Se estivesse em curso um processo de transformação do status quo, então o “enquanto isso” das políticas de segurança deveria fazer parte do esforço de transformação. Assim, por exemplo, se os setores médios estivessem mobilizados pelo tema de sua insegurança (não a dos setores detidos por aparência suspeita), então antes de definir o que fazer com a insegurança no “enquanto isso” haveria que avaliar que papel interpretam esses setores médios na transformação.

Se seu papel não fosse importante, se suas opiniões e sensações não atuassem como caixas de ressonância de esforços destituintes, se seu peso eleitoral fosse depreciável, se sua sensação de insegurança não influísse sobre suas expectativas econômicas (e, portanto, sobre seu consumo, sua poupança, seu investimento), nesse caso a estratégia de curto prazo em matéria de segurança os incluiria como parte constitutiva dos direitos humanos de que todos os cidadãos gozam.

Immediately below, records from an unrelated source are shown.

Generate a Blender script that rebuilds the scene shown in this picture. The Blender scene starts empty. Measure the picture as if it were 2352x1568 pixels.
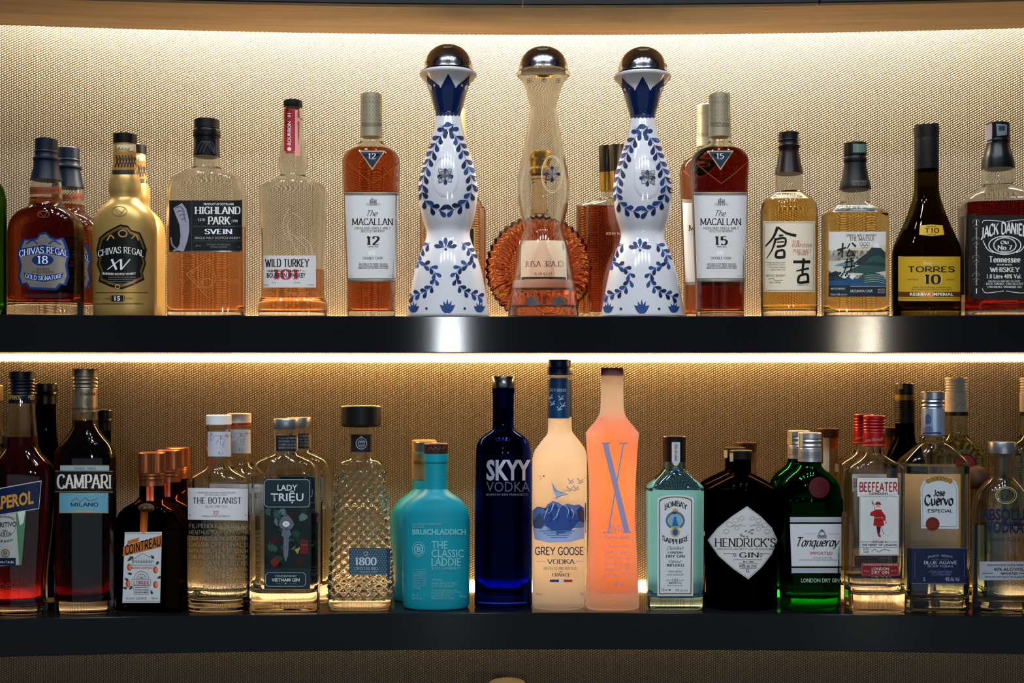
import bpy, bmesh, math, random
import numpy as np
from mathutils import Vector
random.seed(7)
SC = bpy.context.scene
COL = SC.collection
# ------------------------------------------------------------------ camera
D, F, HY, EYE = 1.6, 2800.0, 865.0, 1.45       # distance to the shelf, focal length in px, horizon row, eye height
cam = bpy.data.cameras.new('camera'); cam_o = bpy.data.objects.new('camera', cam); COL.objects.link(cam_o)
cam_o.location = (0, -D, EYE); cam_o.rotation_euler = (math.pi/2, 0, 0)
cam.sensor_width = 36; cam.lens = F/2352*36; cam.shift_y = (HY-784)/2352; cam.clip_start = .05
SC.camera = cam_o
SC.view_settings.view_transform = 'Standard'; SC.view_settings.look = 'None'
SC.view_settings.gamma = 1; SC.view_settings.use_curve_mapping = False
SC.view_settings.exposure = 0.0
cy = SC.cycles
cy.max_bounces = 18; cy.transmission_bounces = 16; cy.glossy_bounces = 5; cy.diffuse_bounces = 4
cy.transparent_max_bounces = 8; cy.sample_clamp_indirect = 4; cy.blur_glossy = .6
cy.use_denoising = True
# ------------------------------------------------------------------ world: a dim room behind the camera
wd = bpy.data.worlds.new('room_dark'); SC.world = wd; wd.use_nodes = True
wd.node_tree.nodes['Background'].inputs[0].default_value = (.55, .75, 1, 1)
wd.node_tree.nodes['Background'].inputs[1].default_value = .012
# the shelves follow a shallow arc, nearer at both ends
AC, XC = .082, .07
def arc(x): return -AC*(x-XC)**2
def slope(x): return -2*AC*(x-XC)
SH1, SH1B = EYE+(HY-726)*D/F, EYE+(HY-810)*D/F
SH2, SH2B = EYE+(HY-1407)*D/F, EYE+(HY-1491)*D/F
SH3 = SH2-(SH1-SH2); SH3B = SH3-.048
SOF = EYE+(HY-11)*D/F
WALL, REAR, SOFR = .20, .158, .143
XL, XR = -1.15, 1.25
# ------------------------------------------------------------------ lights
def area(name, loc, rot, sx, sy, watts, col, spread=math.pi):
    l = bpy.data.lights.new(name, 'AREA'); l.shape = 'RECTANGLE'; l.size = sx; l.size_y = sy
    l.energy = watts; l.color = col; l.spread = spread
    o = bpy.data.objects.new(name, l); COL.objects.link(o); o.location = loc; o.rotation_euler = rot
    return o
COVE = (1.0, .88, .70); WARM = (1.0, .80, .52); AMBER = (1.0, .53, .17)
NSEG = 16
def strip(name, dy, z, tilt, h, per_m, col, spread, fall):
    """one LED strip behind a shelf, as straight tape pieces that follow the arc; tilt 0 faces the wall, -90 faces down"""
    w = (XR-XL)/NSEG
    for i in range(NSEG):
        x = XL+(i+.5)*w
        p = per_m*w*max(.18, 1-fall*(abs(x-.03)/.66)**2)
        o = area(name, (x, arc(x)+dy, z), (math.radians(90+tilt), 0, math.atan(slope(x))), w, h, p, col, spread)
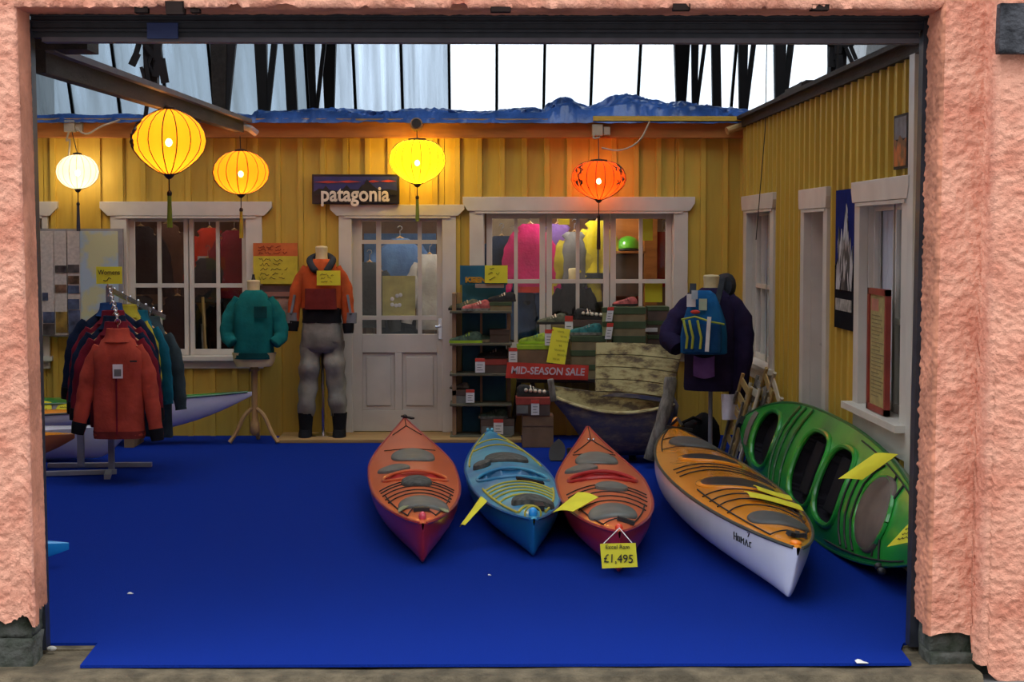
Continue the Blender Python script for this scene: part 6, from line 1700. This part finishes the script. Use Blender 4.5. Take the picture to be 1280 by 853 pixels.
# cardboard box on the floor by the table with a red-lidded box and shoe
a, c, e, f = px_rect(653, 558, 692, 520, 14.75)
t = thing('cardboard_box', 'tall brown cardboard box on the carpet beside the shoe stand', 'box', ((a + c) / 2, 14.9, 0))
b = MB(); b.box(a, c, 14.75, 15.02, 0, f); b.build('carton', M['cardboard'], t, bevel=0.004)
b = MB(); b.box(a, c, 14.747, 14.75, f - 0.09, f - 0.085); b.build('flap_seam', M['box_dark'], t)
z_ = f + 0.002
shoebox('red-lidded shoe box on the tall brown carton', at(645, 510, 14.75).x, at(688, 510, 14.75).x, 14.74, 14.98, z_, at(660, 497, 14.75).z - z_, M['box_dark'], M['box_red'], 0.4)
a2, c2, e2, f2 = px_rect(646, 517, 660, 507, 14.735)
b = MB(); b.box(a2, c2, 14.729, 14.735, e2, f2); tag(b.build('box_label', M['grey_hatch']), 'grey label on the red-lidded box atop the carton', 'label')
price_tag('red and white price tag on the red-lidded box atop the carton', 664, 500, 674, 519, 14.73)
shoe('black sandal with cream beads on the red-lidded box atop the carton', at(667, 495, 14.85).x, 14.85, at(660, 497, 14.75).z + .003, 0.28, SU['blk'], M['sole_dark'], 0.1, M['stud'])

# ---------------------------------------------------------------- bench made from an old boat
M['old_cream'] = weathered('flaking_cream_paint', (0.52, 0.45, 0.22), (0.12, 0.085, 0.05), 6.0, (1, 1, 2.2), lo=.40, hi=.56, mid=(0.36, 0.29, 0.13))
M['old_blue'] = weathered('flaking_dark_blue_paint', (0.035, 0.035, 0.085), (0.15, 0.13, 0.12), 5.0, (1, 1, 2.4), lo=.36, hi=.55, mid=(0.085, 0.07, 0.085))
M['old_grey'] = weathered('bare_grey_wood', (0.24, 0.22, 0.19), (0.08, 0.07, 0.06), 9.0, (2, 2, .6), lo=.4, hi=.6)
bo = at(765, 588, 13.75)
t = thing('boat_bench', 'weathered bench made from an old boat, cream inside and flaking blue outside', 'bench', (bo.x, 13.8, 0))
def hullpt(u, v, off=0.0):
    """u along from bow (left, 0) to transom (1); v from near gunwale (0) round the keel (.5) to far gunwale (1)"""
    xl_ = at(690, 500, 13.7).x; xr2 = at(842, 500, 13.7).x
    x = xl_ + (xr2 - xl_) * u
    hb = 0.27 * (1 - (1 - u) ** 2.4) ** .8 + 0.01
    zg = at(690, 497, 13.6).z - 0.07 * math.sin(u * PI) - 0.03 * u + 0.02 * (1 - u)
    zk = 0.05 + 0.34 * max(0, 1 - u / 0.34) ** 1.5
    a = PI * v; zz = zg - (zg - zk) * math.sin(a) ** .8 if 0 < v < 1 else zg
    x += (0.5 - abs(v - .5)) * 2 * (0.16 * (1 - u) - 0.16 * u) * 1.0
    y = 13.88 - math.copysign(abs(math.cos(a)) ** .75, math.cos(a)) * (hb - off) - 0.05 * (1 - u)
    zz += (v - .5) * (0.07 + 0.035 * math.sin(u * PI)) * (1 if zz > .1 else .3)
    return Vector((x, y, zz + off))
b = MB()
for nm, off, m_ in (('hull_outside', 0.0, M['old_blue']), ('hull_inside', 0.018, M['old_cream'])):
    b = MB(); b.loft([[hullpt(i / 30, j / 26, off) for j in range(27)] for i in range(31)], closed_rings=False, cap=False); b.build(nm, m_, t, smooth=True)
for v in (0, 1):
    b = MB(); b.tube([hullpt(i / 30, v) + Vector((0, -0.006 if v == 0 else 0.006, 0.006)) for i in range(31)], 0.014, 6); b.build('gunwale', M['old_cream'] if v == 0 else M['old_grey'], t, smooth=True)
b = MB(); b.add([hullpt(1, j / 26) for j in range(27)] + [hullpt(1, j / 26) + Vector((0.03, 0, 0)) for j in range(27)], [tuple(range(27)), tuple(range(53, 26, -1))]); b.build('transom', M['old_blue'], t)
b = MB(); b.bar(at(692, 502, 13.75), at(688, 474, 13.75), 0.05, 0.06, up=(0, 1, 0)); b.build('stem_post', M['old_grey'], t, bevel=0.008)
b = MB(); b.tube(smooth_path([at(838, 472, 13.5), at(836, 492, 13.48), at(826, 530, 13.45), at(812, 575, 13.45)], 4), [0.045, 0.05, 0.052, 0.052] * 3 + [0.05], 9); b.build('corner_post', M['old_grey'], t, smooth=True)
b = MB(); b.tube([at(713, 560, 13.75), at(716, 588, 13.75)], 0.03, 8); b.tube([at(790, 565, 13.9), at(792, 585, 13.9)], 0.03, 8); b.build('keel_block', M['dark_wood'], t)
# back board: planks
Pb = [at(744, 489, 14.12), at(838, 498, 14.12), at(853, 434, 14.22), at(745, 428, 14.22)]
bb_ = lambda u, v: (Pb[0] * (1 - u) + Pb[1] * u) * (1 - v) + (Pb[3] * (1 - u) + Pb[2] * u) * v + Vector((0, 0.05 * (2 * u - 1) ** 2 * -1, 0.012 * math.sin(u * PI)))
for k in range(4):
    v0 = k / 4 + .008; v1 = (k + 1) / 4 - .008
    b = MB(); b.sheet(lambda u, v: bb_(u, v0 + (v1 - v0) * v) + Vector((0, 0.004 * (k % 2), 0)), 14, 2, 0.025); b.build('plank', M['old_cream'], t, smooth=True, auto=30)
b = MB(); b.sheet(lambda u, v: bb_(u, -0.10 + 0.08 * v) + Vector((0, -0.005, 0)), 14, 1, 0.03); b.build('lower_rail', M['old_blue'], t, smooth=True, auto=30)
for u in (.12, .40, .72):
    p = bb_(u, -.02); b = MB(); b.bar(Vector((p.x, p.y + 0.16, p.z + 0.35)), Vector((p.x, p.y + 0.06, 0.30)), 0.06, 0.03, up=(0, 1, 0)); b.build('back_strut', M['dark_wood'], t)
# dark oar blade leaning on the bench
p = fl(695, 577); b = MB()
b.sheet(lambda u, v: (p.x + (u - .5) * 0.13 * math.sin(min(1, v * 1.1 + .15) * PI) ** .5 + 0.03 * v, p.y + 0.08 * v, 0.005 + 0.20 * v), 8, 10, 0.018)
tag(b.build('oar_blade', mat('dark_oar_wood', (0.06, 0.06, 0.055), 0.5), smooth=True), 'dark rounded oar blade standing at the foot of the boat bench', 'oar')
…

Porém, ao contrário, se esses setores médios fossem capazes de reforçar tentativas destitutivas, se tivessem peso eleitoral, se por temor reduzissem seu consumo e seu investimento, então haveria que se lhes destinar uma prioridade maior no curto prazo já que o direito a segurança que todo cidadão tem seria somado à necessidade de preservar o processo de transformação. Isso sim, haveria que discernir se seu temor da insegurança é objetivo ou induzido para, em função disso, escolher as medidas mais apropriadas. Se a insegurança fosse induzida por campanhas políticas e midiáticas que lucram com a geração de temor, as respostas terão que considerar contra-campanhas acudindo ao esclarecimento, à informação e à educação. Se, em troca, o temor estivesse bem fundado haverá que adotar mais específicas e efetivas medidas de segurança.

Obviamente que as medidas de curto prazo não pode só se referir aos setores médios, o que seria inadmissível. Ainda que não tivessem o mesmo peso político ou econômico, é imperioso resolver com firmeza e igual urgência o “enquanto isso” das grandes maiorias postergadas, incluindo muito particularmente aquelas pessoas detidas por “aparência suspeita”. É que nesses casos não se trata de “sensação” de insegurança mas sim claramente de insegurança sem eufemismos, a que, portanto, exige rápidas e contundentes soluções.

A insegurança associada com a criminalidade não se resolve e, muitas vezes, nem sequer pode ser contida somente com a ação penal (repressão policial, castigo judicial e cárcere); requer medias de prevenção e de ressociabilização dos que cometeram os delitos. Os sistemas penitenciários com sua falta de controle e amontoamento costumam agravar a periculosidade dos internos em lugar de ajudá-los a recuperar sua condição de ser humano capaz de contribuir com a construção social. As soluções de fundo passam mais por impedir a aparição de focos de delinquência e, quando existem, desmontar aquilo que o sustenta e reproduz.